Le départ de Superman, c’est la réaction “d’un jeune de 27 ans qui reçoit continuellement des instructions d’un conglomérat dont les intérêts ne sont pas les siens” estime le scénariste de la série Scott Lobdell sur le site de USA Today. Bon, en réalité, autant je pense que pas mal de jeunes journalistes partagent la vision de Superman, autant peu seraient prêts à sacrifier une place si durement acquise. Et quand ce même scénariste imagine Superman “créer un Huffington Post ou un Drudge Report”, j’espère qu’il pourra bénéficier des financements d’un Bruce Wayne pour ce faire… A noter que notre héros avait déjà quitté une fois la presse papier. C’était dans les années 1970, et modernité oblige, Clark Kent était avait troqué la plume pour un micro de journaliste télé. Avant de revenir finalement au Daily Planet.

Clark Kent, ce scandale déontologique

Mais dans le fond, est-ce que le départ de Superman est une perte pour le journalisme? Non sans doute pas. On peut même penser que c’était une honte à la profession. Comme je l’avais écrit il y a 3 ans dans mon tout premier billet sur ce blog (séquence émotion), en BD le métier de journaliste est très souvent un prétexte. Outre Superman, une tripotée de héros parmi les plus célèbres du neuvième art (Tintin, Spirou ou Spiderman) sont journalistes. Mais on ne les voit pratiquement jamais travailler… Dans les milliers de pages qui composent ses aventures, on ne voit Tintin écrire un article qu’une seule fois, dans Tintin au Pays des Soviets. Il en va de même pour Superman, plus souvent occupé à sauver le monde en justaucorps qu’à sortir des scoops.

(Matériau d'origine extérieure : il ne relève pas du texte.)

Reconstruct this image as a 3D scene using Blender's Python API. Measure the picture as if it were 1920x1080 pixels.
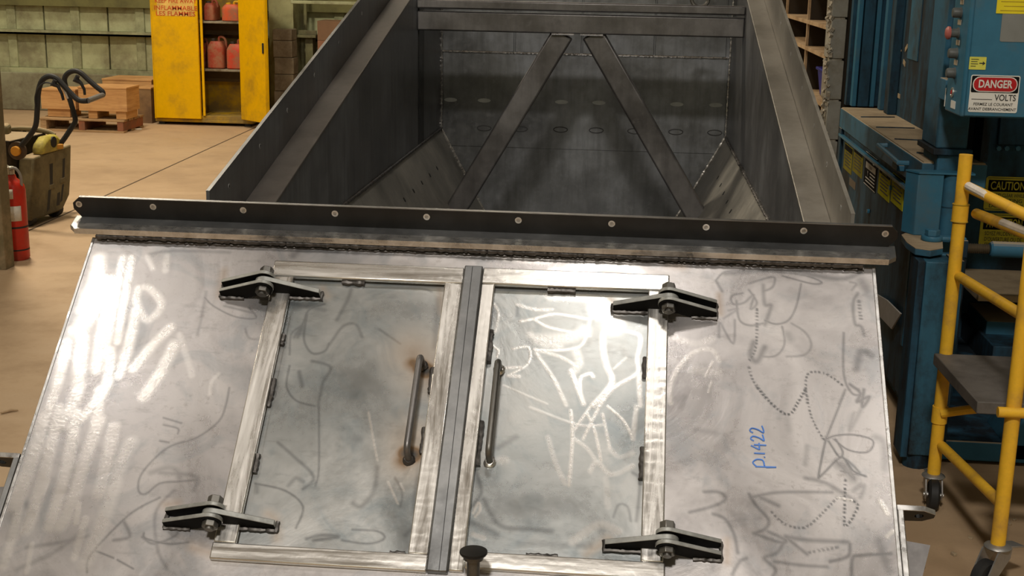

Surtout, la double-vie de Superman l’exposait à un grave dilemme déontologique. Tout au long de sa carrière, plutôt que de révêler des infos, il en a caché au public. Et on n’ose imaginer la couverture “objective” qu’il pouvait faire des événements dans lesquels Superman était impliqué. En tant que journaliste, il a souvent menti et divulgué de fausses informations. Vous imaginez Lance Armstrong à la fois coureur cycliste et journaliste à l’Equipe? Non. Et c’est pour ça que le Daily Planet n’a pas à pleurer le départ de Superman.